Эти молодые юноша и девушка были – в несколько мифическом смысле – бездомными. «Миф охраняет и укрепляет мораль», – как провозгласил Малиновский, поэтому если нет мифов, то не будет и морали. У Роберта и Дженнифер не было ни малейшего представления о мифах и об этике – даже просто для того, чтобы восставать против них. Они были бездомными не в буквальном смысле, не с финансовой точки зрения, а духовно и психологически. Трюизмом будет сказать, что они выросли в «мифическом вакууме», а потому были лишены этических корней. Когда Роберт Чемберс воспроизводил сцену убийства, он повторял фразу: «Я хотел пойти домой, я хотел пойти домой», в чем заключался высокий пафос. Но с точки зрения мифа у него не было дома. Сквозь поток «объяснений» этого убийства можно услышать пронзительный протест против связанной с отсутствием мифов безысходности и духовного бесплодия, против «бездомности» в нашем обществе[46].
В своей книге «Любовь и воля»[47] я утверждаю, что за волей стоит желание. Это не означает, что все, что индивидуум пожелает, становится целью, к которой он с решимостью стремится; это значит, что глубинные уровни мотивации человека должны включать в себя человеческие желания, неважно, называть ли их «стремлением», «тоскливой тягой», «страстным желанием» или как-либо еще. В противном случае желание является чем-то привнесенным извне и никогда не перерастает в конкретные действия. У нас должна быть убежденность для того, чтобы волевой акт мог стать эффективным. «Желание» относится к той части человеческого сознания, которая включает в себя надежды, стремление, воображение, веру – все, что связано с врожденной мерой чувств, которые и порождают мотивацию. Это выражается в убежденности, которая требуется, например, от всех претендентов на членство в Обществе анонимных алкоголиков: они должны всем своим существом желать избавиться от пристрастия.

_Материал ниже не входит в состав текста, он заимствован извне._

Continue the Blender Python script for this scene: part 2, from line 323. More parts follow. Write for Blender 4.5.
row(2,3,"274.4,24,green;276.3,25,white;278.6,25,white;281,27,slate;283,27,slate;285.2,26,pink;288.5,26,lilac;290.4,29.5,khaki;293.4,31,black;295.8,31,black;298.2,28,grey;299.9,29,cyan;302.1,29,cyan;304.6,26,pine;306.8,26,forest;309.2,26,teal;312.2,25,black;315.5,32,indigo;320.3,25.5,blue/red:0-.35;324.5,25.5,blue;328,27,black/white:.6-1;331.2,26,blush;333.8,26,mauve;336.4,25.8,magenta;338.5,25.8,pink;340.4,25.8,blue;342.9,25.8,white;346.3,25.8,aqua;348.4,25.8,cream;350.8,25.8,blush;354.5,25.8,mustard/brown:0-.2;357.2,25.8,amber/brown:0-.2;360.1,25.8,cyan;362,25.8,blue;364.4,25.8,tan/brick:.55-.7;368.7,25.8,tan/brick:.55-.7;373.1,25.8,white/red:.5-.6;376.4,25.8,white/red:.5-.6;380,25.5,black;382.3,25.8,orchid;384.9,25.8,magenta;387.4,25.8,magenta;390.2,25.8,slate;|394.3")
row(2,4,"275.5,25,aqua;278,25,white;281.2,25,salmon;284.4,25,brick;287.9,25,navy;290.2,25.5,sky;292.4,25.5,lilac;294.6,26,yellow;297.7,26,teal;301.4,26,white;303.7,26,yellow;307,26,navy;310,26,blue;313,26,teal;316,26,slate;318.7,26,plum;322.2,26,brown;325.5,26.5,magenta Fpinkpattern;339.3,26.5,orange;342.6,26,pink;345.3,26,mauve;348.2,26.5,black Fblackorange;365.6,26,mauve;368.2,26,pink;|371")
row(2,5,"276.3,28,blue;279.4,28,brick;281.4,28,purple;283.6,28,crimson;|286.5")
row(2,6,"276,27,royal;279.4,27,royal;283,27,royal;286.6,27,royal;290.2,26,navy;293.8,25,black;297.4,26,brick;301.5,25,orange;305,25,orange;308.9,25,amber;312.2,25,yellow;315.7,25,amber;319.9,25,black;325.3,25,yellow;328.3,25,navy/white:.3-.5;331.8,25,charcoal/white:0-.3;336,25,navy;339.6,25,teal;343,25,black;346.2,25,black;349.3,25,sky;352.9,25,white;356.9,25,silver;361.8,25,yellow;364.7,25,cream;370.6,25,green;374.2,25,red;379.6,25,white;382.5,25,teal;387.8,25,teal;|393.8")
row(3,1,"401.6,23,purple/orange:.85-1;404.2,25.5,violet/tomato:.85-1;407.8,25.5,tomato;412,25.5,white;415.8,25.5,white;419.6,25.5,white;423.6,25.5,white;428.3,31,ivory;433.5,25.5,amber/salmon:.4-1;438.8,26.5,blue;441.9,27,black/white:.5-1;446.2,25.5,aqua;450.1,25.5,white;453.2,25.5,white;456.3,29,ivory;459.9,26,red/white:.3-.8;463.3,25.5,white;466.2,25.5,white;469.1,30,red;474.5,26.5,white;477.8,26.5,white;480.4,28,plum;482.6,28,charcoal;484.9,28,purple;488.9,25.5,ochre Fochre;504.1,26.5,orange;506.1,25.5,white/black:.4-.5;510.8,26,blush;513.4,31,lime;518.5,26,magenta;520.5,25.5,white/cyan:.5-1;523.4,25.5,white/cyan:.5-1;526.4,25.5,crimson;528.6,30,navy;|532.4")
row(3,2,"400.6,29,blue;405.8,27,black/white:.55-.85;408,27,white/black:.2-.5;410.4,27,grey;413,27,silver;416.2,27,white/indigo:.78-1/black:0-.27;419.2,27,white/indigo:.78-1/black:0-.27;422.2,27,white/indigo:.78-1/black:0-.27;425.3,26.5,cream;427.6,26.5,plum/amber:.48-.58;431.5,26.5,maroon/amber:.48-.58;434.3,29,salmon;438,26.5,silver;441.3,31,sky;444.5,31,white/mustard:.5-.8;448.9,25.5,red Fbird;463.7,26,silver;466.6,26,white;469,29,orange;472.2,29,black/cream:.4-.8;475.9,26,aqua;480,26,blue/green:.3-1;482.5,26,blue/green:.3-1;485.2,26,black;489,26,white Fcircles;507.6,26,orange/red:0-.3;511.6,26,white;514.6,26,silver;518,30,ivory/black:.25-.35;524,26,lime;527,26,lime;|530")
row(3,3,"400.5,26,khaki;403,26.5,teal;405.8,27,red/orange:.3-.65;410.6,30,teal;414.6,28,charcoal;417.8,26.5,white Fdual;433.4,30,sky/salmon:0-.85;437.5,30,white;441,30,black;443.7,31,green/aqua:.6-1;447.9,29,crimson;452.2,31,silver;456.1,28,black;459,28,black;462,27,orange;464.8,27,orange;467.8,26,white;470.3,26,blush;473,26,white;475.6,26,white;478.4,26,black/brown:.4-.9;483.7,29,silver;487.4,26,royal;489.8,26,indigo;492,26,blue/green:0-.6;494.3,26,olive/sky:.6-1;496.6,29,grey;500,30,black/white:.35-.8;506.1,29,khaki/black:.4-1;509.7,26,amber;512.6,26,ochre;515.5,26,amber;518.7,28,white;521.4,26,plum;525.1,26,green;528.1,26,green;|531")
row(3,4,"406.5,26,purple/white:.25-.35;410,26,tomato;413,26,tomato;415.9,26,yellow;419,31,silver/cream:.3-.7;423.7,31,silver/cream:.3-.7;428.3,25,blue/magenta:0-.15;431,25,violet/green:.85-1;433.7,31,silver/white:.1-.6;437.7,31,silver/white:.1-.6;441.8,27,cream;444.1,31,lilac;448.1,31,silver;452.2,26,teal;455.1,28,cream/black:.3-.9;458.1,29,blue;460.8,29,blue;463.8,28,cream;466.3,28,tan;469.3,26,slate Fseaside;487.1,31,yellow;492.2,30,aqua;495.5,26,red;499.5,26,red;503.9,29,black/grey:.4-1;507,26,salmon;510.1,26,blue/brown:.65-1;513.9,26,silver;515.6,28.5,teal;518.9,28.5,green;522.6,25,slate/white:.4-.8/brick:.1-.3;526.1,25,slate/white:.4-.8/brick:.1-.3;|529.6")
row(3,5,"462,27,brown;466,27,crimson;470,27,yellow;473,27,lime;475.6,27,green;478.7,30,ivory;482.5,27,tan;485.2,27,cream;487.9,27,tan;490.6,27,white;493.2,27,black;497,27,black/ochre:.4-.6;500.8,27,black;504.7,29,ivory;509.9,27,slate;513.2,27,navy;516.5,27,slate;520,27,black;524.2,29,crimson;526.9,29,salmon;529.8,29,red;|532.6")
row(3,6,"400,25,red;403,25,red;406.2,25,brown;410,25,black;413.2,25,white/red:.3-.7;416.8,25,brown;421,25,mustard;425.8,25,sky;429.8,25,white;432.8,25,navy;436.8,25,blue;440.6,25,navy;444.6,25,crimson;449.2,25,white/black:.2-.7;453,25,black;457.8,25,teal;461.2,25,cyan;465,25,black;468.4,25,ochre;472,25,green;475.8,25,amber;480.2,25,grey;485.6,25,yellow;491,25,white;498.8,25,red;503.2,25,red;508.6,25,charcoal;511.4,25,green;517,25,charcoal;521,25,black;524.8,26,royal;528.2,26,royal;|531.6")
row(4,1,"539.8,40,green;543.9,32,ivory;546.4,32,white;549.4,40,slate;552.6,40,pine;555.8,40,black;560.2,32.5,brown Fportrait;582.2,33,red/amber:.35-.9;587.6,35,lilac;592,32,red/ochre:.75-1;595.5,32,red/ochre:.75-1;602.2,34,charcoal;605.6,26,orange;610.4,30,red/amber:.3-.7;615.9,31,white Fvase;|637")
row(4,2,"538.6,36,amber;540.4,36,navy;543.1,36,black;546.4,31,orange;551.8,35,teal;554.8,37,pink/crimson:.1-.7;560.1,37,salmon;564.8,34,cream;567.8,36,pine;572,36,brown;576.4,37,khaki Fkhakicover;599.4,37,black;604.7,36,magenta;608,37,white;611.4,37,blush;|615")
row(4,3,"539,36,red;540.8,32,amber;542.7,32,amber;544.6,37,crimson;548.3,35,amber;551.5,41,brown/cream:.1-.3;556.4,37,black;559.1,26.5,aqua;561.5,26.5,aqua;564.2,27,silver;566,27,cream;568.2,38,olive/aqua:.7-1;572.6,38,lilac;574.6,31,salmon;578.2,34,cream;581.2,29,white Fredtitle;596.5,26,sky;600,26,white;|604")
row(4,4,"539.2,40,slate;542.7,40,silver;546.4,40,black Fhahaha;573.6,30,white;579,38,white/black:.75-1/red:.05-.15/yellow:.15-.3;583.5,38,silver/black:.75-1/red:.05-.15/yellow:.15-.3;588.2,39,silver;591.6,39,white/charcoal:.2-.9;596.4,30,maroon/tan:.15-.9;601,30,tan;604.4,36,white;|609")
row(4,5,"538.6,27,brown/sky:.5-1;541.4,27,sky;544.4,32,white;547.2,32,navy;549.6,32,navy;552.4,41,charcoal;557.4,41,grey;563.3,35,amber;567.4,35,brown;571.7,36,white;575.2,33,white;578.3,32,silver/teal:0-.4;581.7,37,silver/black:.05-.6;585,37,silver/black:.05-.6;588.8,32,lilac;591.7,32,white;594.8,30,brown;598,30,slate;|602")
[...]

Желания, устремления, тоска, мифотворчество – все эти виды деятельности человеческого сознания носят центральный характер, как и во все времена, и обучение принятию решений или регламентирующие правила, которые не учитывают их, обречены на провал. Желания и надежды происходят непосредственно из мечтаний и мифотворчества. «Ответственность начинается с мечтаний»[48], – напоминает нам поэт Делмор Шварц. Мы можем, пусть менее поэтично, но еще более решительно сказать, что в мифах берут начало и этика, и устремления. Один очень мудрый человек сказал: «Мне все равно, кто пишет для общества законы, до тех пор, пока я могу творить для него мифы».